A little something for everybody at this year’s Philly Music Festival

The music festival benefitted a slew of local music organizations including Settlement Music School, Musicopia and Kensington’s own Rock to the Future.

After only three songs into Low Cut Connie’s set at Philly Music Fest Saturday night, Adam Weiner’s curly, stark black bangs were already glued to his forehead with sweat. The music festival benefitted a slew of local music organizations, including Settlement Music School, Musicopia and Kensington’s own Rock to the Future.

“Do what you feel,” he commanded those in attendance at the World Cafe Live.

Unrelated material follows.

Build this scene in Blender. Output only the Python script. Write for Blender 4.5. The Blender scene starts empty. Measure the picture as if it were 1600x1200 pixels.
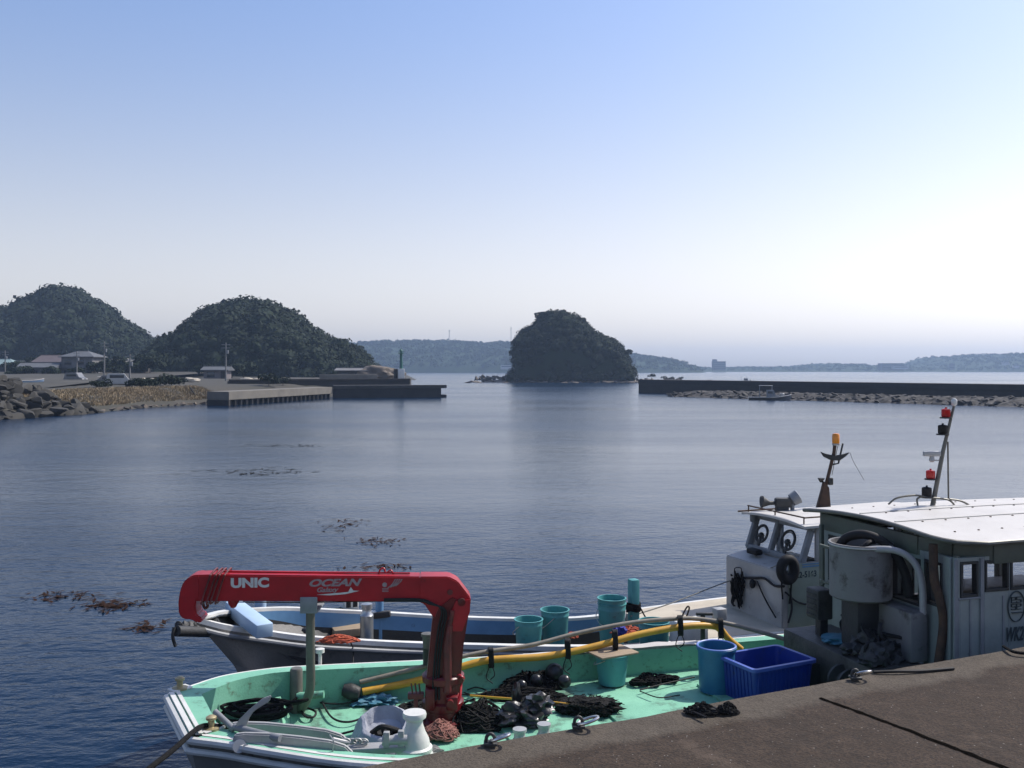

The crowd, which was as age-diverse as they come, did just that, while bumping and grinding to the South Philly-based band’s rendition of “Boozophilia,” the hit song that put them on the map. Most of the Philadelphia music scene has come to learn that Low Cut Connie shows are more than just concerts — they’re parties. Events. Celebrations. They’re basically glorified house shows since you almost always end up leaving with more friends than you came in with. For one night, the World Cafe Live may have well been renamed the Living Room Live.

In addition to “Boozophilia,” the band went on to play a bunch of other older songs such as “Back In School,” “Rio” and “Shake It Little Tina.”

The crowd went wild for each one, but they were just as crazy for the new stuff. A slew of new songs off Connie’s latest two albums Dirty Pictures (Part One) and Dirty Pictures (Part Two) were also played, such as “All These Kids are Way Too High,” “Revolution Rock and Roll,” “Beverly,” “Oh Suzanne,” and “Dirty Water.”

Back in February, Weiner described DP1 as “grimy” and “messy,” while DP2 is more “emotional” and “cathartic.” It represents a microcosm of the band’s sound since its first album, Get Out the Lotion, released in 2011.

Weiner’s showmanship is all about breaking down the fourth wall between the band and the audience. The frontman lept into the crowd, embracing people up front with hugs, and at one point plucked out a few chest hairs and blew them into the audience.

But Low Cut Connie wasn’t the only headliner at Philly Music Fest, which is now in its sophomore year. Before Connie graced the stage Friday night, Philly’s own Katie Crutchfield, better known Waxahatchee, performed a solemn solo set, serving as the calm before the storm to Low Cut Connie’s madness. The unfortunate part about Crutchfield’s set — and it needs to be said — was the downright rudeness of the bar crowd near the back of the venue, who loudly talked over Crutchfield’s set to the point of almost drowning out her music, ruining the fun for the many people who care to see her. The noise got increasingly louder throughout the set, so much so that Crutchfield shushed the audience during the last song. It made the set a bit awkward to watch, even though Crutchfield’s set was otherwise captivating and enchanting. For those looking for another chance to see Waxahatchee, she’ll be opening for Courtney Barnett at the Fillmore on Oct. 23.

On Saturday night, The Districts, who have some members based in South Philly, headlined the festival, bringing a raucous punk energy to the event. It’s not often you see moshing teenagers at the World Cafe Live, but The Districts incited just that. The band played a set that leaned heavily on newer material from their latest album, Popular Manipulations, released last year.

“Philly Music Fest showcases Philadelphia musicians, supports independent venues, and proceeds benefit music education organizations like Rock to the Future,” said Jessica Craft from Rock to the Future. “At Rock to the Future, we believe that all youth should have access to creative expression and we are preparing youth for all stages of life. We’re thrilled to be a part of Philly Music Fest!”

“I have long been aware of [Rock to the Future] and the great work they’ve been doing in the community,” said Greg Seltzer, the man behind the Philly Music Fest. “When looking at organizations helping kids in Philly through music education — Rock to the Future is at the top of the list.”